Es lo mismo que nos provoca la historia de Meghan Markle y Henry. Esa mezcla de desprecio, puesto que al fin y al cabo son ricos ociosos y a mí que me importa lo que les pase, y estupor, porque, ¿de verdad a estas alturas todavía rigen estas normas? ¿en qué siglo viven? ¿en qué realidad paralela? Puede que en la mezcla haya incluso un poco de compasión, que serán unos privilegiados pero vaya vida de mierda no poder vestirte como te dé la gana, tocarte la barriga de embarazada si te apetece (¡Meghan ha recibido críticas por ello!) o no poder vivir con la persona que amas o hacerlo a escondidas, como le pasó al príncipe Carlos. Que si de algo tiene que servir ser rico es para que el dinero te dé un poco de libertad y capacidad de acción, si no, ¿para qué?

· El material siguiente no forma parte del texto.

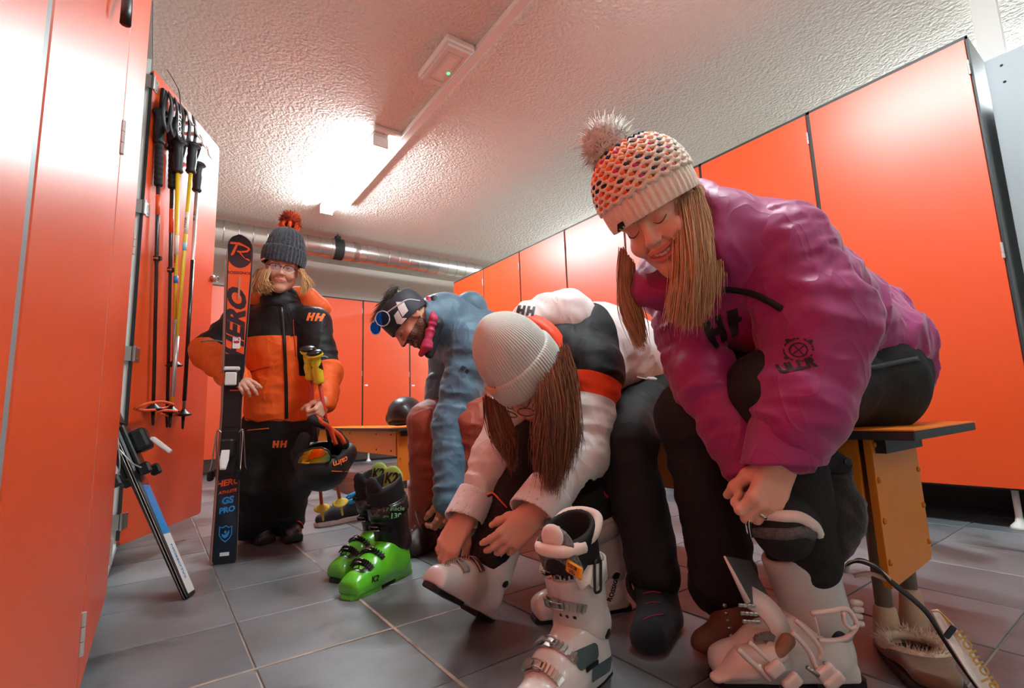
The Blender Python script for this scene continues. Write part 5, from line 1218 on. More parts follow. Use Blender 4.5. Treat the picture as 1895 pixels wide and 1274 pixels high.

Cierto es que podríamos decirle: Meghan, caramba, no haberte metido, que todos sabemos cómo se las gastan los Windsor por un lado y la prensa amarilla y los tabloides por otro. En serio, ¿ustedes se meterían en una familia real? Seguro que no. Lo que no quita para que tengamos claro que las críticas que ha recibido la actriz convertida en duquesa son racistas, machistas y clasistas hasta límites insospechados.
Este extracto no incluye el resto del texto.